If the Tornado brought an air of technical and aesthetic innovation to the motorcycle industry, we can certainly say that the TNT will hit it like a bomb.

Class, innovation, audacity and personality: these are the key words associated with Benelli's style and outlook. Soon we will have been making our motorcycles for a century with the same intention, to ensure that our products are always different but that the values which bring them to life are the same as they always were.

Today, for a brand like Benelli, producing a motorcycle 100% in-house, therefore, 100% Italian isn't easy, and the temptation to use parts made abroad is strong. But we decided to accept the challenge and not waver like others in the face of purely economic or commercial imperatives. We aim to preserve the soul of our brand.

Our products, completely designed, developed and assembled "in-house" are all made using original parts developed and adapted to our specific requirements. This applies both for our 900 TRE "Sport" and TRE "Corsa Lunga" (Long Stroke) engines, and for the smallest parts used on our bikes. It is also evident in the innovations and technical solutions that other producers would not have had the courage to propose.

Obviously, making a product 100% made in Italy has its price, but it's nothing compared with the incredible pleasure you feel when you look at, listen to or sit on a Benelli and start it up. It is at that moment that the concept of Pure Italian takes on all of its meaning. You are dealing with a completely different bike, something quite unique.

None of this would be possible if the entire company, chairman, engineers, designers, mechanics didn't share the same desire to offer the public a product designed and built with passion. This same passion characterises all of our suppliers and financial partners, naturally all based in Italy.

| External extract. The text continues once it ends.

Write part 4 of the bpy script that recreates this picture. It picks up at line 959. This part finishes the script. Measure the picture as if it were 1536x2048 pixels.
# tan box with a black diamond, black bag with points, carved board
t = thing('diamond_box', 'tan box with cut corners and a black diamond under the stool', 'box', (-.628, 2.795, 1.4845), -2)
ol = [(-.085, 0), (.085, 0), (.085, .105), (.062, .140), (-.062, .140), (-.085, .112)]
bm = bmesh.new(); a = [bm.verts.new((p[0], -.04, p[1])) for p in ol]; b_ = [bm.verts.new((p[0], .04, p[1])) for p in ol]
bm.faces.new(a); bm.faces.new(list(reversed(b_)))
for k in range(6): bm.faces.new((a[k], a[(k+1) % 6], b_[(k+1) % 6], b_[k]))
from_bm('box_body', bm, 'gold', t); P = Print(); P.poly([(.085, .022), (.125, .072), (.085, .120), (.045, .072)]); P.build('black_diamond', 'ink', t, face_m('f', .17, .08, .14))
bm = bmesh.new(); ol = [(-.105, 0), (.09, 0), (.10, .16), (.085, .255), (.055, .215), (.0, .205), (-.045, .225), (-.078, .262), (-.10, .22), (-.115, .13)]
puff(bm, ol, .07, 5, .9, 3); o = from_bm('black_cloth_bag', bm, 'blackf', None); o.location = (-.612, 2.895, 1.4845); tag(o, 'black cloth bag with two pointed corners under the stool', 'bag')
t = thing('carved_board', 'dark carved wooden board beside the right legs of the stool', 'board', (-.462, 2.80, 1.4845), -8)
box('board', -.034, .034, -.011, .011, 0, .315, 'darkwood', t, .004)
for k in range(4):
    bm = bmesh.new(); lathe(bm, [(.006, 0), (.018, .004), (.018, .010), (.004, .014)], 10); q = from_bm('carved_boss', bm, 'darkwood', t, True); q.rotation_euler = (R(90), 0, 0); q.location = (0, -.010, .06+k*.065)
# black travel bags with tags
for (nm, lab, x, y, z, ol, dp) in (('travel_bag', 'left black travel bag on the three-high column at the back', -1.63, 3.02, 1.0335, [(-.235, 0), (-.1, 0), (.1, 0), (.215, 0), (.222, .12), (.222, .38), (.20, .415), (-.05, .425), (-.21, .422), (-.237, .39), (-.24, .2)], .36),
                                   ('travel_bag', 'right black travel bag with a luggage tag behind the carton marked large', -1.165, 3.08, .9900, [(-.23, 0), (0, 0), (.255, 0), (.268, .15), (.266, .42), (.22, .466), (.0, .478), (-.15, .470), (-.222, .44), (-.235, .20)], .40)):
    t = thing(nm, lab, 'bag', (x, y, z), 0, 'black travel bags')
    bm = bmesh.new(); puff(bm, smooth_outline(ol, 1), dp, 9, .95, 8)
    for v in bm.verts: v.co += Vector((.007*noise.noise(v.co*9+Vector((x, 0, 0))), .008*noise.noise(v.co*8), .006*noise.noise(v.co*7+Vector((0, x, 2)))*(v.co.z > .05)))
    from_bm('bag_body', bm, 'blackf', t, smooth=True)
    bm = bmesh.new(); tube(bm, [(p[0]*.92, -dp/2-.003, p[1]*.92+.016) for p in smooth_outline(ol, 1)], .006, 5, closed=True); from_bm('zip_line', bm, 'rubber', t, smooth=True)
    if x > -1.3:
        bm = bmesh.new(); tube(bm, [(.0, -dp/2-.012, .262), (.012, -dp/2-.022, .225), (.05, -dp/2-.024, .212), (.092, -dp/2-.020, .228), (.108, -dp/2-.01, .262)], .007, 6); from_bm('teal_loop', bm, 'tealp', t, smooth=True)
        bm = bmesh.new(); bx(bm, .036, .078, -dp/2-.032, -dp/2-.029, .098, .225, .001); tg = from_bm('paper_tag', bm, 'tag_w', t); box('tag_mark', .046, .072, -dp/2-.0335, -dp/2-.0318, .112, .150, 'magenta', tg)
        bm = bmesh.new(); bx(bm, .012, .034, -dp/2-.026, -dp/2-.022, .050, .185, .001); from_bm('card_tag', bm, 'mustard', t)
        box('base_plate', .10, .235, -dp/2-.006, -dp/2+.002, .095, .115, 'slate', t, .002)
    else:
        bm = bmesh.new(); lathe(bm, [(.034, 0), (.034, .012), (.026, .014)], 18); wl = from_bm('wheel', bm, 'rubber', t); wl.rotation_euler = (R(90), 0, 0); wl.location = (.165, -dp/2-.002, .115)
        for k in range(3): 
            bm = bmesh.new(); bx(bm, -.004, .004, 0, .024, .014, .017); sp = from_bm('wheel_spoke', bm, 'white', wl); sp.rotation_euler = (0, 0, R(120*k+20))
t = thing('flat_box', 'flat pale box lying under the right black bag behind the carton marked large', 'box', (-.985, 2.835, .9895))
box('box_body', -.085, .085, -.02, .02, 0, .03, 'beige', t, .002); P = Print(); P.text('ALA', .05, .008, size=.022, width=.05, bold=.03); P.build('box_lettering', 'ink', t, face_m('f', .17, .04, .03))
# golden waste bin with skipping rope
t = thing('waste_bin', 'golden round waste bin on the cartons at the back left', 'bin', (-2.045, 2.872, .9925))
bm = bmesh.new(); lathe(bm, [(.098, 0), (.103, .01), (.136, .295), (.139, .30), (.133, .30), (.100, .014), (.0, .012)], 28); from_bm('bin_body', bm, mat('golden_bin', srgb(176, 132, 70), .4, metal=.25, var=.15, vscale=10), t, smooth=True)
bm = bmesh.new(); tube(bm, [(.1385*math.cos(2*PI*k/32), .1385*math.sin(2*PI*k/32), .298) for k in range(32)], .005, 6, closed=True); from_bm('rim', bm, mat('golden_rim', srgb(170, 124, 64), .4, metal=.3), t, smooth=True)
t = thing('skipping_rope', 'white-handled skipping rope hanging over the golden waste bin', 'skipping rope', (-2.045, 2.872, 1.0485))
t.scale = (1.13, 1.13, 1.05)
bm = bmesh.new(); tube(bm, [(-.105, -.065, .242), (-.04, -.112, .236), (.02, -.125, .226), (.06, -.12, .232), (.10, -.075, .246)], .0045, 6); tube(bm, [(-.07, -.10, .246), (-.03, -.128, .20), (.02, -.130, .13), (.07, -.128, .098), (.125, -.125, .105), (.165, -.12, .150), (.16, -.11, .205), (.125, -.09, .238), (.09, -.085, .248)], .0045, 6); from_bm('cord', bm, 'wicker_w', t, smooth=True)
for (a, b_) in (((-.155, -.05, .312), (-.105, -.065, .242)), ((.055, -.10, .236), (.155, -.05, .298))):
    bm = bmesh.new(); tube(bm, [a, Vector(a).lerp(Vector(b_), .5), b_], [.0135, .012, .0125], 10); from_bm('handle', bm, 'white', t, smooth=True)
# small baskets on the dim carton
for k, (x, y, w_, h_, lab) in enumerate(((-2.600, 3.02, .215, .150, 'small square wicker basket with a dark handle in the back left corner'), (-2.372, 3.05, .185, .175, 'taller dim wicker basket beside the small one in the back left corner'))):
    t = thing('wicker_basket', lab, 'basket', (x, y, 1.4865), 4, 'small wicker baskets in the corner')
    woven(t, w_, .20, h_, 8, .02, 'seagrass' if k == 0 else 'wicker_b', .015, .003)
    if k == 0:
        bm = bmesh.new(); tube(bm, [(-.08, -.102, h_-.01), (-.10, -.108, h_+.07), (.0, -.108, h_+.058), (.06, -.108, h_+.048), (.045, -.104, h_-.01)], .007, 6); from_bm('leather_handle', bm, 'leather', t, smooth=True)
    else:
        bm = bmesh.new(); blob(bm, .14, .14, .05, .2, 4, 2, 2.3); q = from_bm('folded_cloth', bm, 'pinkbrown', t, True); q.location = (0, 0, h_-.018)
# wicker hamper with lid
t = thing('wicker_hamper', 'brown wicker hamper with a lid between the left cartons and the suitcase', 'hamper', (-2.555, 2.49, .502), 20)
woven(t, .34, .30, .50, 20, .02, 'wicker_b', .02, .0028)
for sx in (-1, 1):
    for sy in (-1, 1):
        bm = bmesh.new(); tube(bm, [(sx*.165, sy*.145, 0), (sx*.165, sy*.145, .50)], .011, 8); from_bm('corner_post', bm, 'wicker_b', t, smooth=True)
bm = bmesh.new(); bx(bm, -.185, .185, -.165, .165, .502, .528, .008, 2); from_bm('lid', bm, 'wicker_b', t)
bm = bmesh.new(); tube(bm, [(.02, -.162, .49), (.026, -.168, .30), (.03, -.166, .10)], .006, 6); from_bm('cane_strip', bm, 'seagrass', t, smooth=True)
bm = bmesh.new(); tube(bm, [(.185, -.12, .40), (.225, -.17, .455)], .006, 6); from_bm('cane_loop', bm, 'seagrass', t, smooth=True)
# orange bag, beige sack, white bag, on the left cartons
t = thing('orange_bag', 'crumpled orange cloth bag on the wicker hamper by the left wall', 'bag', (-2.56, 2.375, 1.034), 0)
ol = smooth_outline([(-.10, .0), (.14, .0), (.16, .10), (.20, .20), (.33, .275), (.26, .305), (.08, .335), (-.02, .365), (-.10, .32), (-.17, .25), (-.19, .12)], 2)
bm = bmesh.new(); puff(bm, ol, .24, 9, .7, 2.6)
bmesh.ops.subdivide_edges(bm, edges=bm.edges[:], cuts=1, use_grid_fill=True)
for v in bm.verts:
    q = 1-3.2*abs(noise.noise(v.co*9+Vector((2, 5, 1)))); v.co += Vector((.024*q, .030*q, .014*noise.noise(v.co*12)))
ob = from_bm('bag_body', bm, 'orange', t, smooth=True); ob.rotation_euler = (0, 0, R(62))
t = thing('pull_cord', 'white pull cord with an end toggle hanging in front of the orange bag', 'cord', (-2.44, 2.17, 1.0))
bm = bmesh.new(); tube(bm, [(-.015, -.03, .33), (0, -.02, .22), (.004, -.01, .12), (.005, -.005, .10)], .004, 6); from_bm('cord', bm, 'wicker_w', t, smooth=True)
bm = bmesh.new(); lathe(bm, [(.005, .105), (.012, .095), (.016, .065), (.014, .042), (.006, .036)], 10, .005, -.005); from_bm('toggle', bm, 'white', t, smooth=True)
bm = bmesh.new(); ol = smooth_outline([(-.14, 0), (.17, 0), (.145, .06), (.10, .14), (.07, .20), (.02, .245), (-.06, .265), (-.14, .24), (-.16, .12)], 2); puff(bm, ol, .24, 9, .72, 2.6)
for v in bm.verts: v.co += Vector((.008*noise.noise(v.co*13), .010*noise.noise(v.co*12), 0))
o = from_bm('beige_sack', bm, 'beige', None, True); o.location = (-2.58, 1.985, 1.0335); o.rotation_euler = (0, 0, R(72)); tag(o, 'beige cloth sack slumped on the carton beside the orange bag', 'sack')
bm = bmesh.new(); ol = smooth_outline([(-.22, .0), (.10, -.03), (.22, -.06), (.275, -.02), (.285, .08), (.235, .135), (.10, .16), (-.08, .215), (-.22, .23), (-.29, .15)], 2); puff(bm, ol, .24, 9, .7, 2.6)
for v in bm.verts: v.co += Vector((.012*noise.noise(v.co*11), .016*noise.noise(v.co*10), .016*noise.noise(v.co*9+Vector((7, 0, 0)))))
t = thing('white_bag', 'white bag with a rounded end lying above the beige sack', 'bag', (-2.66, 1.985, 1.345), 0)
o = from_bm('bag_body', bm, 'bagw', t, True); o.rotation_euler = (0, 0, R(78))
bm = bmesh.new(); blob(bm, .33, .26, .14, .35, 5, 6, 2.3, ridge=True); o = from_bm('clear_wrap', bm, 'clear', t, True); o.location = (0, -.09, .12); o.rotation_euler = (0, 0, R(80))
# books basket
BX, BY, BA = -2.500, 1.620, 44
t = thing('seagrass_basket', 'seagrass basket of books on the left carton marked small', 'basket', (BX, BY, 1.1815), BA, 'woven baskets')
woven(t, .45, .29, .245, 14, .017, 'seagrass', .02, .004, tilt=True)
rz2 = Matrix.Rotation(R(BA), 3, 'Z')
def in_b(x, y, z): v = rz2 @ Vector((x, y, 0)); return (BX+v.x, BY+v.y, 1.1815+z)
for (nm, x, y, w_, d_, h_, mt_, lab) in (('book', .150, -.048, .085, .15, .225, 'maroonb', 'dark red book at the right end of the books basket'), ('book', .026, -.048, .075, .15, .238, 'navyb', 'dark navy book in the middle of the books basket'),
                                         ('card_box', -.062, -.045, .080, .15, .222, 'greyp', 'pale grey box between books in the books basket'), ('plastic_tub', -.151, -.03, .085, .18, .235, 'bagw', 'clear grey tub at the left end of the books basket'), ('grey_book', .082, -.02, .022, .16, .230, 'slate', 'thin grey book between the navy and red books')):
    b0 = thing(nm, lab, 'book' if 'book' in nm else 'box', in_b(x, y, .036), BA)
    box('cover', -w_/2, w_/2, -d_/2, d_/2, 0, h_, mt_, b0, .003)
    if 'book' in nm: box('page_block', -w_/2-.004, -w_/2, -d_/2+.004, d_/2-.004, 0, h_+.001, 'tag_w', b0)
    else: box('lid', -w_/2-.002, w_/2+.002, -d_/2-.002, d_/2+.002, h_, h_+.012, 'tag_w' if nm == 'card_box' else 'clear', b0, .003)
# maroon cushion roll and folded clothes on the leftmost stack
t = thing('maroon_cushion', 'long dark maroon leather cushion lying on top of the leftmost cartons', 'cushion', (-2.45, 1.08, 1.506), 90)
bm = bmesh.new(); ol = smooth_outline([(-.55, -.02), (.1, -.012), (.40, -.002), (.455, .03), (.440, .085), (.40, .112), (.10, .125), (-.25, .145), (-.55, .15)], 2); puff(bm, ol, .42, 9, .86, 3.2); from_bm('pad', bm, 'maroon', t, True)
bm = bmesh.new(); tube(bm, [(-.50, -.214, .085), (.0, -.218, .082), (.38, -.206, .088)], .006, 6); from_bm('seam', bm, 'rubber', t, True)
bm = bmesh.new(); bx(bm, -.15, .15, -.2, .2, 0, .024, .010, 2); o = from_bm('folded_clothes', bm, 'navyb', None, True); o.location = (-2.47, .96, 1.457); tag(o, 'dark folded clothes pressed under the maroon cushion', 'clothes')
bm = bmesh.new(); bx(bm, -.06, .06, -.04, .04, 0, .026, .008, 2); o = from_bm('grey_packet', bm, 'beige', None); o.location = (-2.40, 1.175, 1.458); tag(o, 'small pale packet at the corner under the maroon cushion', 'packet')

Our bikes may be unique, but they are not exclusive. They aren't intended just for expert riders or collectors. They aren't built to look at, but first and foremost for riding. They are for all of those people who love a thrilling ride and like to make different choices, who share one dream and love motorcycles more than anything. This is our modest proposal. And what's more, if this can help perpetuate the great Italian tradition of innovation, originality and a strong identity, we can only be proud of it.